*Problem details:*
Reproduce exactly, and only, the lines running from the start of the entries below to the line containing "scene.render.resolution_y = 575".

═══ Data records

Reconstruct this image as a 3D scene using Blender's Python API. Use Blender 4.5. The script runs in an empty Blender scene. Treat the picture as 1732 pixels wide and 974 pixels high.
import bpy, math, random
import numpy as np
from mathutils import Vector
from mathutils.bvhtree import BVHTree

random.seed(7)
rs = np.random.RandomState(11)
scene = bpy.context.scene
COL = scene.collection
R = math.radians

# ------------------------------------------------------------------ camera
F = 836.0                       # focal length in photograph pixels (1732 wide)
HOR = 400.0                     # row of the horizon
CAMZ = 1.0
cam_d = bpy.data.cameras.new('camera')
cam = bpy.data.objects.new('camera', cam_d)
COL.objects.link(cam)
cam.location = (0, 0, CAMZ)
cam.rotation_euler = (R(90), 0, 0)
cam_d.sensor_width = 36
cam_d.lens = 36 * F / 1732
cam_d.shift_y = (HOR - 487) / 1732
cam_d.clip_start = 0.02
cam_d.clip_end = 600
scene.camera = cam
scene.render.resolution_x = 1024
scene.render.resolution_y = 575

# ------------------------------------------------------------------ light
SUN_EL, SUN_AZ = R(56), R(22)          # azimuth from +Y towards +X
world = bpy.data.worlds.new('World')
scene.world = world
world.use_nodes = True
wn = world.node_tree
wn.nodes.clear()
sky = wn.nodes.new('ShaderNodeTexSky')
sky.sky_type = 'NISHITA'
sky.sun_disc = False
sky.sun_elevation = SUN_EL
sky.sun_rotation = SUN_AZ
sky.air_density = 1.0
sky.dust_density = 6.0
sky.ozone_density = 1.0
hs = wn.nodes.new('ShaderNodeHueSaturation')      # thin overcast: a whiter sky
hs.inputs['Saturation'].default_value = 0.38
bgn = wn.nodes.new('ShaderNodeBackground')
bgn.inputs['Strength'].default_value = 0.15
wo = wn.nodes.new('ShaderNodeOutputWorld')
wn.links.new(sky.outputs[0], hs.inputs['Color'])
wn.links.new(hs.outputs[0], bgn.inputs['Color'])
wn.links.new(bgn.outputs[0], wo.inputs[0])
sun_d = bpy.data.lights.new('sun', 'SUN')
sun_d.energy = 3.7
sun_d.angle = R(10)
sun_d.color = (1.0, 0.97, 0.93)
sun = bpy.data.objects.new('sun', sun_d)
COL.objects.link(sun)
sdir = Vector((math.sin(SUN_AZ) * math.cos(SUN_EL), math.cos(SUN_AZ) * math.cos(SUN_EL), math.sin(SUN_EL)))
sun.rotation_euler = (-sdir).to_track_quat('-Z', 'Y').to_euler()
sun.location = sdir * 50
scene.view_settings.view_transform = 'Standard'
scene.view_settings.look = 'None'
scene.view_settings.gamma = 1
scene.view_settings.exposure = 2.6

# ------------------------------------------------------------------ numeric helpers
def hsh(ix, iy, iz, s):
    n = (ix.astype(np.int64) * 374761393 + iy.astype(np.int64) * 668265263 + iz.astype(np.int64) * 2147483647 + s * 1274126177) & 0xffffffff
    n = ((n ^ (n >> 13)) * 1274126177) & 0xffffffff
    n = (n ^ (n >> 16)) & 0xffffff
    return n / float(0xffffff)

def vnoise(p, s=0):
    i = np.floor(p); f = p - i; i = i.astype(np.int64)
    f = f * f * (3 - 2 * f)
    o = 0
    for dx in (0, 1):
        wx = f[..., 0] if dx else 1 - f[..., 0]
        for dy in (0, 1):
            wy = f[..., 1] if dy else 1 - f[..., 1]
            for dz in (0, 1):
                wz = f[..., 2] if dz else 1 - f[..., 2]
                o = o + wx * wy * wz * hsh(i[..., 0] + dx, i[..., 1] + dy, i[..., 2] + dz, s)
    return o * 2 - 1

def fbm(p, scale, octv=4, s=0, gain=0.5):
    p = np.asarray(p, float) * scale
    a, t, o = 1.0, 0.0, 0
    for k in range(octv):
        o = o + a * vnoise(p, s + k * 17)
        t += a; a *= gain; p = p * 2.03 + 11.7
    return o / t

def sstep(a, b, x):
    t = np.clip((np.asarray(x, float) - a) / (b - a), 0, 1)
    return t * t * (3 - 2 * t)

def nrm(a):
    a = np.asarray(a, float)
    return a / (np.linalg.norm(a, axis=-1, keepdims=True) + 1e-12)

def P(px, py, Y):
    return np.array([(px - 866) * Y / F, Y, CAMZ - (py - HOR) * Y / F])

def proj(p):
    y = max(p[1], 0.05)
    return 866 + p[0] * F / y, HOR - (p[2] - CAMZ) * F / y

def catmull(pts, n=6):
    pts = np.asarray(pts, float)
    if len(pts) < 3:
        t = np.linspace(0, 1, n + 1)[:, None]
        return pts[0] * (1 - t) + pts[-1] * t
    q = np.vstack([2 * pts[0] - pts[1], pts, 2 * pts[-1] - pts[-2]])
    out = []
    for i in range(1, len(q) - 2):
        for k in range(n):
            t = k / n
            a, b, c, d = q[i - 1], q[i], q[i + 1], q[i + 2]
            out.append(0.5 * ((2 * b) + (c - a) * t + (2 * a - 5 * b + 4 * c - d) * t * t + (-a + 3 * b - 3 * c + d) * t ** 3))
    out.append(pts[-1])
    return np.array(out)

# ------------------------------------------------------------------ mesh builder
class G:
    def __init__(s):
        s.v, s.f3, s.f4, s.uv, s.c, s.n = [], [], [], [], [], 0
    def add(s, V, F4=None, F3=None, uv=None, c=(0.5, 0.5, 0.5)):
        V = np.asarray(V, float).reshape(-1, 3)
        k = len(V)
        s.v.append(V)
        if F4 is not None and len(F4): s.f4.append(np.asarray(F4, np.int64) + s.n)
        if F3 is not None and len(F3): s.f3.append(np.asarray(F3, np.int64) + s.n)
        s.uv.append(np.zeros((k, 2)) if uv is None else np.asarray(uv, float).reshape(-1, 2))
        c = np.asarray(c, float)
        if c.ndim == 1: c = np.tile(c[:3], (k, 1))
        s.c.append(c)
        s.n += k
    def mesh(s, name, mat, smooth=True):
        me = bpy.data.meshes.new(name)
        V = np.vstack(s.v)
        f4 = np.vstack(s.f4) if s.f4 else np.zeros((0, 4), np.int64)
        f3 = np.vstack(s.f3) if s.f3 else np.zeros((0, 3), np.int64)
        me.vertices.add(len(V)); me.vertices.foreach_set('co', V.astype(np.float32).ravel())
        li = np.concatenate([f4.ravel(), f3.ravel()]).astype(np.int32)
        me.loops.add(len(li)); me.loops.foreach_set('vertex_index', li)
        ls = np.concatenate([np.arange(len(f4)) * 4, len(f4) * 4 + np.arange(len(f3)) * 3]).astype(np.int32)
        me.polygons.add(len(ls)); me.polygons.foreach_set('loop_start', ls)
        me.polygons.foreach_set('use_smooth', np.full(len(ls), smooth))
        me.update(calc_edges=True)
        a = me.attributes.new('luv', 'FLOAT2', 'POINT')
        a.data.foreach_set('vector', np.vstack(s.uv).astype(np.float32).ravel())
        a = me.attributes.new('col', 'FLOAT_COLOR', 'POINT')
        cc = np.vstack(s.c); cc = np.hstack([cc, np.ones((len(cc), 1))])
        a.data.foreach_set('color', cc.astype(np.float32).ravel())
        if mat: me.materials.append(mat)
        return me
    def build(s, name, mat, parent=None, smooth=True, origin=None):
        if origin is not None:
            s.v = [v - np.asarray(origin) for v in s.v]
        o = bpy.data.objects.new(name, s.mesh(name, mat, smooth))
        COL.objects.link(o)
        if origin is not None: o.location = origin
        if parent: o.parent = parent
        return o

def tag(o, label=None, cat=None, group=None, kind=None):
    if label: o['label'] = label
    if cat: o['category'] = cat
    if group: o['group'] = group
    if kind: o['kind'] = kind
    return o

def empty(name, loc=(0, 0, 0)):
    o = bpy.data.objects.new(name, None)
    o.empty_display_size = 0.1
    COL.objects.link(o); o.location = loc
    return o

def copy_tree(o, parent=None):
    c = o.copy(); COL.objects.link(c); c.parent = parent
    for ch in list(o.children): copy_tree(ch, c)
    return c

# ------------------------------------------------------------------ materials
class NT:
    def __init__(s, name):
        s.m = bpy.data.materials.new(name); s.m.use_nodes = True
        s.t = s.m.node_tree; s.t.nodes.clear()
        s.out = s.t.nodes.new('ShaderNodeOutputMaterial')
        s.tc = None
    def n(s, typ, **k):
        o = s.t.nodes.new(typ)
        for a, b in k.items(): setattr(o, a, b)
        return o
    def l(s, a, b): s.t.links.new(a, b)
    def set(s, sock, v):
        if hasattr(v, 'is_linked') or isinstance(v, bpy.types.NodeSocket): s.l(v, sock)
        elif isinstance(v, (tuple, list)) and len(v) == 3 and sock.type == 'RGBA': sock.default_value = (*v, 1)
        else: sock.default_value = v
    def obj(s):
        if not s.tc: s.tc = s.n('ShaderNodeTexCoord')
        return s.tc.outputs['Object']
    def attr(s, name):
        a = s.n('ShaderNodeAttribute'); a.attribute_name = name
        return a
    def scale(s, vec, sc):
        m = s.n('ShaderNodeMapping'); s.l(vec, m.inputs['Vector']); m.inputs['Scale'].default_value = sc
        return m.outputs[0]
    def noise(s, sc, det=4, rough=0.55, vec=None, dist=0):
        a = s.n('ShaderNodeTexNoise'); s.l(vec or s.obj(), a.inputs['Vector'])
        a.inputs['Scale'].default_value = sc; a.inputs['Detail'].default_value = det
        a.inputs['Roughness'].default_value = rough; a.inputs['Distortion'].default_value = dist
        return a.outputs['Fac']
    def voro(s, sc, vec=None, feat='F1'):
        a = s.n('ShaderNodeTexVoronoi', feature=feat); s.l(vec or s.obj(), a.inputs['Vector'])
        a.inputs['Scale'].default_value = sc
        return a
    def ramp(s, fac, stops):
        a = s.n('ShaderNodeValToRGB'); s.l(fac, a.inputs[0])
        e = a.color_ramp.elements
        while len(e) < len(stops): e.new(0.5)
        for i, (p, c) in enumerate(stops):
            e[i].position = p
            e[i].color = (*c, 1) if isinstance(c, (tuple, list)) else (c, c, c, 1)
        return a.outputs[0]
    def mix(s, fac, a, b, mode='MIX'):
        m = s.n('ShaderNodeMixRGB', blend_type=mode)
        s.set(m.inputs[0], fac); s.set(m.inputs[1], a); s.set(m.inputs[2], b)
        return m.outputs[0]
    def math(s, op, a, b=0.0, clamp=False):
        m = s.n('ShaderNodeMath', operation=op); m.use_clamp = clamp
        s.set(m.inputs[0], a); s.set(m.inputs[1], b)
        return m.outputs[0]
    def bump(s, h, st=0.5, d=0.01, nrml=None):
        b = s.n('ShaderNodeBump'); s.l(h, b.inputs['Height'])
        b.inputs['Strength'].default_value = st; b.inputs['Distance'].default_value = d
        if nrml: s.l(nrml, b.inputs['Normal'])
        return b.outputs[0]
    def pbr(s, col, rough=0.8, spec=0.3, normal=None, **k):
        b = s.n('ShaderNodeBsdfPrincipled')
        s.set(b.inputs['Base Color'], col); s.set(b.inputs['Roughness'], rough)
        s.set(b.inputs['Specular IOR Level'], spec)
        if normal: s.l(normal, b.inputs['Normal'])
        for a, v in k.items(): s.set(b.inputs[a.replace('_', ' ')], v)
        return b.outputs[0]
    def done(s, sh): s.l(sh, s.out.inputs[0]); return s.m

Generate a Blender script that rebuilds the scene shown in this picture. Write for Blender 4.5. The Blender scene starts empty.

══════

*Written answer:*
Reconstruct this image as a 3D scene using Blender's Python API. Use Blender 4.5. The script runs in an empty Blender scene. Treat the picture as 1732 pixels wide and 974 pixels high.
import bpy, math, random
import numpy as np
from mathutils import Vector
from mathutils.bvhtree import BVHTree

random.seed(7)
rs = np.random.RandomState(11)
scene = bpy.context.scene
COL = scene.collection
R = math.radians

# ------------------------------------------------------------------ camera
F = 836.0                       # focal length in photograph pixels (1732 wide)
HOR = 400.0                     # row of the horizon
CAMZ = 1.0
cam_d = bpy.data.cameras.new('camera')
cam = bpy.data.objects.new('camera', cam_d)
COL.objects.link(cam)
cam.location = (0, 0, CAMZ)
cam.rotation_euler = (R(90), 0, 0)
cam_d.sensor_width = 36
cam_d.lens = 36 * F / 1732
cam_d.shift_y = (HOR - 487) / 1732
cam_d.clip_start = 0.02
cam_d.clip_end = 600
scene.camera = cam
scene.render.resolution_x = 1024
scene.render.resolution_y = 575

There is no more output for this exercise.